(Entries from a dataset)
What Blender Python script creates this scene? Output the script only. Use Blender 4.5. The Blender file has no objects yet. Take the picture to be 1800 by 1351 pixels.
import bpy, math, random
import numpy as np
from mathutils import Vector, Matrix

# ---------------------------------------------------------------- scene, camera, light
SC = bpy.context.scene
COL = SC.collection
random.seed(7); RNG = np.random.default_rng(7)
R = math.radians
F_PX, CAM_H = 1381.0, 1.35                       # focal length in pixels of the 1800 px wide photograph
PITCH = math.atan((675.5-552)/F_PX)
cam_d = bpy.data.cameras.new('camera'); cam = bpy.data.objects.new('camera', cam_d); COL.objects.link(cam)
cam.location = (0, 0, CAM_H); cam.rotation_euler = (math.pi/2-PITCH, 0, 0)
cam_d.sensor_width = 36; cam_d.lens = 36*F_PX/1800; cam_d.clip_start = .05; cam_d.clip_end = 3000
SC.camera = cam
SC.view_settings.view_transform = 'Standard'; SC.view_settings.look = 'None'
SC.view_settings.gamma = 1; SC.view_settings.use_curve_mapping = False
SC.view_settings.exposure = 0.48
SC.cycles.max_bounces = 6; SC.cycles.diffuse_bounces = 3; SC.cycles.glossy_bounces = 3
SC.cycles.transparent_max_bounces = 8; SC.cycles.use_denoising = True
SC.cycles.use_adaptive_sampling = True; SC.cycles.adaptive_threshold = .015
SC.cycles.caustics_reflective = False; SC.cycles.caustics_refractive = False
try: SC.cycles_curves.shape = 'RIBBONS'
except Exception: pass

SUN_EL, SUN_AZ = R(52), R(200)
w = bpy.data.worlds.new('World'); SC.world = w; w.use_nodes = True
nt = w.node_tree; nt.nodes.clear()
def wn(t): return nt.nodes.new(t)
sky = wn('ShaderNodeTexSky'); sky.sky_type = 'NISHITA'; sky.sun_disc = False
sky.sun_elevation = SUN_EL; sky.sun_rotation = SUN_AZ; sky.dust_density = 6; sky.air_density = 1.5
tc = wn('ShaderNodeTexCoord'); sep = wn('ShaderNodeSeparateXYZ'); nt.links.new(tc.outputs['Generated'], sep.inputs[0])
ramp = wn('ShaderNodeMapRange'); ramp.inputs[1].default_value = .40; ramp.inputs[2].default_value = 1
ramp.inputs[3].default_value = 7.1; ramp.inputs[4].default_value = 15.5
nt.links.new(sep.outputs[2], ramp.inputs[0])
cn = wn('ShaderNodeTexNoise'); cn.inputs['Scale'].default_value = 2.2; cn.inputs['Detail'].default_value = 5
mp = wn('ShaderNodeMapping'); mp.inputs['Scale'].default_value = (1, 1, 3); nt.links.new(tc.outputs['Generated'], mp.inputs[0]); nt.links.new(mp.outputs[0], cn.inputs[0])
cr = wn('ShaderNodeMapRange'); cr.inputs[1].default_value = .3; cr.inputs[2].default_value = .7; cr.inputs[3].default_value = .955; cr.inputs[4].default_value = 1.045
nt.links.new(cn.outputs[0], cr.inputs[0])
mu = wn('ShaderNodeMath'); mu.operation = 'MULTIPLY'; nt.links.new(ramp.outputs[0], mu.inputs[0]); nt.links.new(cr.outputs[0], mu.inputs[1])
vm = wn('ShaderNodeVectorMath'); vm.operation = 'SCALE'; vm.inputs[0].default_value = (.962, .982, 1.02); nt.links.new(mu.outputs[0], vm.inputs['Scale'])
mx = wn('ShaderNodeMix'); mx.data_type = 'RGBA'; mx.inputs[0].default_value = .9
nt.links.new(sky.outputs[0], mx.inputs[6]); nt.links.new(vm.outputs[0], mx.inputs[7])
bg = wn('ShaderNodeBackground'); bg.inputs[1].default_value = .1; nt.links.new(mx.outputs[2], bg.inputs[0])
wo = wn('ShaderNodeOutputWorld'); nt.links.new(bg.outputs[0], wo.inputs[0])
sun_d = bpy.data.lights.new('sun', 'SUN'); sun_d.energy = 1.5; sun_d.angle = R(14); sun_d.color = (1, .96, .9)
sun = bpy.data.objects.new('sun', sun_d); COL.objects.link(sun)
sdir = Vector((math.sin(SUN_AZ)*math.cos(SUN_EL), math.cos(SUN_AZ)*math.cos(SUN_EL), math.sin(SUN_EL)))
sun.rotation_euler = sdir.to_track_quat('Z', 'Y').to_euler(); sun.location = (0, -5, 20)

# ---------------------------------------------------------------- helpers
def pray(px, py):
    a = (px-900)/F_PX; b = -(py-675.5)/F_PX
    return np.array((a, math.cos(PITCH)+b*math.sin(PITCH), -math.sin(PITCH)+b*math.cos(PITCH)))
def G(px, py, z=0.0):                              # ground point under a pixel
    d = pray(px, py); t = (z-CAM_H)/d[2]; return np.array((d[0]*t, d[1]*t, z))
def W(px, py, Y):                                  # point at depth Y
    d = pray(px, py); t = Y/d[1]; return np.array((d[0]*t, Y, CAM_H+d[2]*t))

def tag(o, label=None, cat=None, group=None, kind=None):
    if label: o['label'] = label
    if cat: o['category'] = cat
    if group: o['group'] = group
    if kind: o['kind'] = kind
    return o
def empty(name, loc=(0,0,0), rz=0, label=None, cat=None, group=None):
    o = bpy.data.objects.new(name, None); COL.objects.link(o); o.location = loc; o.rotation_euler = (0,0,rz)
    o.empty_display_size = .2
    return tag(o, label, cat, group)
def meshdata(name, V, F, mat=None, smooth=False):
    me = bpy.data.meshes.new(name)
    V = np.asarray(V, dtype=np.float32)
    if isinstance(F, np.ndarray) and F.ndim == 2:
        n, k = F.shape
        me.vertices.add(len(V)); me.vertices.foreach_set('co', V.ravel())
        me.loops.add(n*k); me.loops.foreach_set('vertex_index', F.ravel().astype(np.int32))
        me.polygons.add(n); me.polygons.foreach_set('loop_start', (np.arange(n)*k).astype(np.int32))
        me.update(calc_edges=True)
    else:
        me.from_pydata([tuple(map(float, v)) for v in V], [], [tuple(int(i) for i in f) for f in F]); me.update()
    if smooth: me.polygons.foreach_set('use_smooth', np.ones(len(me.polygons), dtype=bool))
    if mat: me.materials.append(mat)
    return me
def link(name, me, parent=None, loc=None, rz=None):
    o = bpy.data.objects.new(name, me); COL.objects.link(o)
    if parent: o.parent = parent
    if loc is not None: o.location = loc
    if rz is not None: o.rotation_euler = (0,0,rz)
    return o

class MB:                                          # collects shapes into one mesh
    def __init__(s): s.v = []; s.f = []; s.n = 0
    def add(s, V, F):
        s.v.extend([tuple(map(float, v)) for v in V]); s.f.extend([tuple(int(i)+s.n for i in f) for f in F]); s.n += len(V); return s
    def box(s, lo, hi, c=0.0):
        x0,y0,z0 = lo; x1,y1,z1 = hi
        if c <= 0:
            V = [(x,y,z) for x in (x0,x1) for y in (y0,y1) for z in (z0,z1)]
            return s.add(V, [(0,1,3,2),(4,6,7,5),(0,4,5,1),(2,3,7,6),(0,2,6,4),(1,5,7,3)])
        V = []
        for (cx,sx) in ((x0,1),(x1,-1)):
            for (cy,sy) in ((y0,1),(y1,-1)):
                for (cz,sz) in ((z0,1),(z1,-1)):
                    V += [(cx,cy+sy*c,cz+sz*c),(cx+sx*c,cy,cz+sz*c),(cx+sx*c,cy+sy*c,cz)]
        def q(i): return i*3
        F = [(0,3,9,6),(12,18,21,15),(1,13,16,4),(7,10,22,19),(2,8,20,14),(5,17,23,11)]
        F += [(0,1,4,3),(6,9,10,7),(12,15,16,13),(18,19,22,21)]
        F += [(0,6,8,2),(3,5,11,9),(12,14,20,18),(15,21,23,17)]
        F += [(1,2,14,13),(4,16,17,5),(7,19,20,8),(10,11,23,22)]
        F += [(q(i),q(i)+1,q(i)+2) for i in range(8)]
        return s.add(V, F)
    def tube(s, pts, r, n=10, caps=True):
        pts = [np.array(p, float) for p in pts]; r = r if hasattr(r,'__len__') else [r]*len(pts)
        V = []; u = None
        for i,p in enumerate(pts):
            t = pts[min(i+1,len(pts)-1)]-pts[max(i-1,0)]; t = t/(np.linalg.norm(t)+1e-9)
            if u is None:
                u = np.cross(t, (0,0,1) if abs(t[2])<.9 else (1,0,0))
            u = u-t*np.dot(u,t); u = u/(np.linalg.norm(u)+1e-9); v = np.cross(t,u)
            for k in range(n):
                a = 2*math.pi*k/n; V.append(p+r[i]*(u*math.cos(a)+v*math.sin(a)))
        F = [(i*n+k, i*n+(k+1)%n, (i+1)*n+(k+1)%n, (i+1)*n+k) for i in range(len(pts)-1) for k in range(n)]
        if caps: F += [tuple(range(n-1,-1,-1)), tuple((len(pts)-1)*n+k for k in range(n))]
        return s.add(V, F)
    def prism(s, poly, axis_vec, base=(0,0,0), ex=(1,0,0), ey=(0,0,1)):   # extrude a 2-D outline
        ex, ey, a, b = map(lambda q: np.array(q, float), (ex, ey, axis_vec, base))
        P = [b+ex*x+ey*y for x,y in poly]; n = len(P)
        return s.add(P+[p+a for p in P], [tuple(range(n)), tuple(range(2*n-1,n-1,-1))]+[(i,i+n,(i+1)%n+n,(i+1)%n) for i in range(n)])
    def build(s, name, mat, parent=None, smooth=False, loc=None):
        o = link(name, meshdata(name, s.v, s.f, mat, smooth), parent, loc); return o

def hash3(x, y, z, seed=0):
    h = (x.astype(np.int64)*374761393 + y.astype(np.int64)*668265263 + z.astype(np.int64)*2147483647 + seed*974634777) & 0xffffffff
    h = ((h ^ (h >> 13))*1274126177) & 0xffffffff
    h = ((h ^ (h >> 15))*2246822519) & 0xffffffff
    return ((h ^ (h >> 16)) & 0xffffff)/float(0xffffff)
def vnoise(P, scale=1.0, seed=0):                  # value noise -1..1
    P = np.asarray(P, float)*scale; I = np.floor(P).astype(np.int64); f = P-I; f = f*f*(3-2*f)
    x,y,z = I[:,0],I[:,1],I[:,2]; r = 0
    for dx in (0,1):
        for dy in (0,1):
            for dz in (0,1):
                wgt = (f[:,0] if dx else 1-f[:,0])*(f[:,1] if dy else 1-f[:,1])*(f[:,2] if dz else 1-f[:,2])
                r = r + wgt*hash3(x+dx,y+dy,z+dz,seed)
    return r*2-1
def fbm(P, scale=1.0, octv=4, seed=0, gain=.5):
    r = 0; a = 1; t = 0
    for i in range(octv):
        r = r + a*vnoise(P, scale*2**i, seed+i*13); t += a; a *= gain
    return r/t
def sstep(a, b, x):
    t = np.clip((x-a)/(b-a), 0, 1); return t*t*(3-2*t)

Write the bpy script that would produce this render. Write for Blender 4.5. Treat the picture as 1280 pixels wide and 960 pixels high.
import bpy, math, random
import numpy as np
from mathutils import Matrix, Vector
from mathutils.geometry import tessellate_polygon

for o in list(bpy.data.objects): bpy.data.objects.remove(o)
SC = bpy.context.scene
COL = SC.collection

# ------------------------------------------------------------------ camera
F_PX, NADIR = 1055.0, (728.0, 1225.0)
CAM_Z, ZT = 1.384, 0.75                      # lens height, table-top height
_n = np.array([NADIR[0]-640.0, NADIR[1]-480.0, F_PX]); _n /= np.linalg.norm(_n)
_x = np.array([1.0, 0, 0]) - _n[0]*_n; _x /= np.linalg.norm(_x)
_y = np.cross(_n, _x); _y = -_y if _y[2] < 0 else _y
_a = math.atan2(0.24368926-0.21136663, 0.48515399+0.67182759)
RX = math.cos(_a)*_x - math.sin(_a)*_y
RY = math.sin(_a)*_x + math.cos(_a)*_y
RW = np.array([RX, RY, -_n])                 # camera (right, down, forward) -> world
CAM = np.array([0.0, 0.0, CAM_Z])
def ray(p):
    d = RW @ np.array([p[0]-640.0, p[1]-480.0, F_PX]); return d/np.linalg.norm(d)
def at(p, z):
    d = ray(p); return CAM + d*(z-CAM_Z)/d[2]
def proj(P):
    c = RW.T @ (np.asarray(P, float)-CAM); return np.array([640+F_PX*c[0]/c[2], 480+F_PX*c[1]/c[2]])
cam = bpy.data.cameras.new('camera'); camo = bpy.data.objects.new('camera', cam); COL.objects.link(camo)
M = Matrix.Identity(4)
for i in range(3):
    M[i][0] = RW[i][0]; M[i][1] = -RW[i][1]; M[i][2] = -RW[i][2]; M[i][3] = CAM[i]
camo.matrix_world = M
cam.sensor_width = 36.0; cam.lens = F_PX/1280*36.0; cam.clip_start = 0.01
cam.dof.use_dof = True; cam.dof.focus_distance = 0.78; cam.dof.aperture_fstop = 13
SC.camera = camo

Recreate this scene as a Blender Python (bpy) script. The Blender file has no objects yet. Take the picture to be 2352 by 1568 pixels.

Aim of the task:
Using the data above, repeat exactly the lines that begin at the line with "Write the bpy" and end at the line with "from mathutils.geometry import", both ends included.

Response for this exercise:
Write the bpy script that would produce this render. Write for Blender 4.5. Treat the picture as 1280 pixels wide and 960 pixels high.
import bpy, math, random
import numpy as np
from mathutils import Matrix, Vector
from mathutils.geometry import tessellate_polygon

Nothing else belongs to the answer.